┌────────

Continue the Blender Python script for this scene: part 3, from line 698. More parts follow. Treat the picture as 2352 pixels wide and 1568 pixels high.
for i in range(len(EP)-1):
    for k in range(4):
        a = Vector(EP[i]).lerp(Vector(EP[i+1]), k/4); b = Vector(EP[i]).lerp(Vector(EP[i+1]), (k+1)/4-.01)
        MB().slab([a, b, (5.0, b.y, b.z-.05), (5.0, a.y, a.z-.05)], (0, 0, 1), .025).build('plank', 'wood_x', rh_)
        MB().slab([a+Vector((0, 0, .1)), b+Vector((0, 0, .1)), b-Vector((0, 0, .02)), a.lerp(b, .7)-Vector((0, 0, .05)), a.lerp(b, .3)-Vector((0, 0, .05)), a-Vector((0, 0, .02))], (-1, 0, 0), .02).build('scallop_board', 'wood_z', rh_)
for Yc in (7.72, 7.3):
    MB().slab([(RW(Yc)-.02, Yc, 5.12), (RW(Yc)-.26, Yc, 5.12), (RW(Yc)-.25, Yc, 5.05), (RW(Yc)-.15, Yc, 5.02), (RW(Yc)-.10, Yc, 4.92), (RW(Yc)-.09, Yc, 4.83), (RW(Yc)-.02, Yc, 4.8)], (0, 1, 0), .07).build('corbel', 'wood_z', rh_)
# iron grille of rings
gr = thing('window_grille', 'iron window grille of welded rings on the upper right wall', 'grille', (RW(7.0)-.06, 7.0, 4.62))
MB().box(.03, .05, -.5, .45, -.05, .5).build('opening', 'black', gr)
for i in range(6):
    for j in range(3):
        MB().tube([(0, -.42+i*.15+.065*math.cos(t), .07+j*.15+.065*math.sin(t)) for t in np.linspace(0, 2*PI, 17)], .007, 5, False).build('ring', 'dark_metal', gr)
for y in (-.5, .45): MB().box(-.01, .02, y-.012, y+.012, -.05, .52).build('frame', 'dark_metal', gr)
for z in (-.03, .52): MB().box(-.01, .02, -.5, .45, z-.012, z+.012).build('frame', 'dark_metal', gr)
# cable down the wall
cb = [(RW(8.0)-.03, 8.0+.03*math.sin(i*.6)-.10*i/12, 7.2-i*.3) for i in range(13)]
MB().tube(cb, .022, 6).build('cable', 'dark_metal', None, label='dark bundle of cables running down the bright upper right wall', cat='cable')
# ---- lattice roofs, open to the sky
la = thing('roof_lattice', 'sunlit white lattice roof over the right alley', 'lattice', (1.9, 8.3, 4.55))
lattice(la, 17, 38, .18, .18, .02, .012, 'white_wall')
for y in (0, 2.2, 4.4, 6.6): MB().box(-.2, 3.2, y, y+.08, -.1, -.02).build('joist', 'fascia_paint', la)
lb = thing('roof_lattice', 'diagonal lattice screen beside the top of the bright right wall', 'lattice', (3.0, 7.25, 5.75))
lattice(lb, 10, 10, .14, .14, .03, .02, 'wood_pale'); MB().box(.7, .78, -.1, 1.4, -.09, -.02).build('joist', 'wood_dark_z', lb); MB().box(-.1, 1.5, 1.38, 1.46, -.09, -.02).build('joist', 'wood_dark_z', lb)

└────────

> [Exercise goal]
Retype all of the material, keeping each line exact.

> [Answer to the problem]
Continue the Blender Python script for this scene: part 3, from line 698. More parts follow. Treat the picture as 2352 pixels wide and 1568 pixels high.
for i in range(len(EP)-1):
    for k in range(4):
        a = Vector(EP[i]).lerp(Vector(EP[i+1]), k/4); b = Vector(EP[i]).lerp(Vector(EP[i+1]), (k+1)/4-.01)
        MB().slab([a, b, (5.0, b.y, b.z-.05), (5.0, a.y, a.z-.05)], (0, 0, 1), .025).build('plank', 'wood_x', rh_)
        MB().slab([a+Vector((0, 0, .1)), b+Vector((0, 0, .1)), b-Vector((0, 0, .02)), a.lerp(b, .7)-Vector((0, 0, .05)), a.lerp(b, .3)-Vector((0, 0, .05)), a-Vector((0, 0, .02))], (-1, 0, 0), .02).build('scallop_board', 'wood_z', rh_)
for Yc in (7.72, 7.3):
    MB().slab([(RW(Yc)-.02, Yc, 5.12), (RW(Yc)-.26, Yc, 5.12), (RW(Yc)-.25, Yc, 5.05), (RW(Yc)-.15, Yc, 5.02), (RW(Yc)-.10, Yc, 4.92), (RW(Yc)-.09, Yc, 4.83), (RW(Yc)-.02, Yc, 4.8)], (0, 1, 0), .07).build('corbel', 'wood_z', rh_)
# iron grille of rings
gr = thing('window_grille', 'iron window grille of welded rings on the upper right wall', 'grille', (RW(7.0)-.06, 7.0, 4.62))
MB().box(.03, .05, -.5, .45, -.05, .5).build('opening', 'black', gr)
for i in range(6):
    for j in range(3):
        MB().tube([(0, -.42+i*.15+.065*math.cos(t), .07+j*.15+.065*math.sin(t)) for t in np.linspace(0, 2*PI, 17)], .007, 5, False).build('ring', 'dark_metal', gr)
for y in (-.5, .45): MB().box(-.01, .02, y-.012, y+.012, -.05, .52).build('frame', 'dark_metal', gr)
for z in (-.03, .52): MB().box(-.01, .02, -.5, .45, z-.012, z+.012).build('frame', 'dark_metal', gr)
# cable down the wall
cb = [(RW(8.0)-.03, 8.0+.03*math.sin(i*.6)-.10*i/12, 7.2-i*.3) for i in range(13)]
MB().tube(cb, .022, 6).build('cable', 'dark_metal', None, label='dark bundle of cables running down the bright upper right wall', cat='cable')
# ---- lattice roofs, open to the sky
la = thing('roof_lattice', 'sunlit white lattice roof over the right alley', 'lattice', (1.9, 8.3, 4.55))
lattice(la, 17, 38, .18, .18, .02, .012, 'white_wall')
for y in (0, 2.2, 4.4, 6.6): MB().box(-.2, 3.2, y, y+.08, -.1, -.02).build('joist', 'fascia_paint', la)
lb = thing('roof_lattice', 'diagonal lattice screen beside the top of the bright right wall', 'lattice', (3.0, 7.25, 5.75))
lattice(lb, 10, 10, .14, .14, .03, .02, 'wood_pale'); MB().box(.7, .78, -.1, 1.4, -.09, -.02).build('joist', 'wood_dark_z', lb); MB().box(-.1, 1.5, 1.38, 1.46, -.09, -.02).build('joist', 'wood_dark_z', lb)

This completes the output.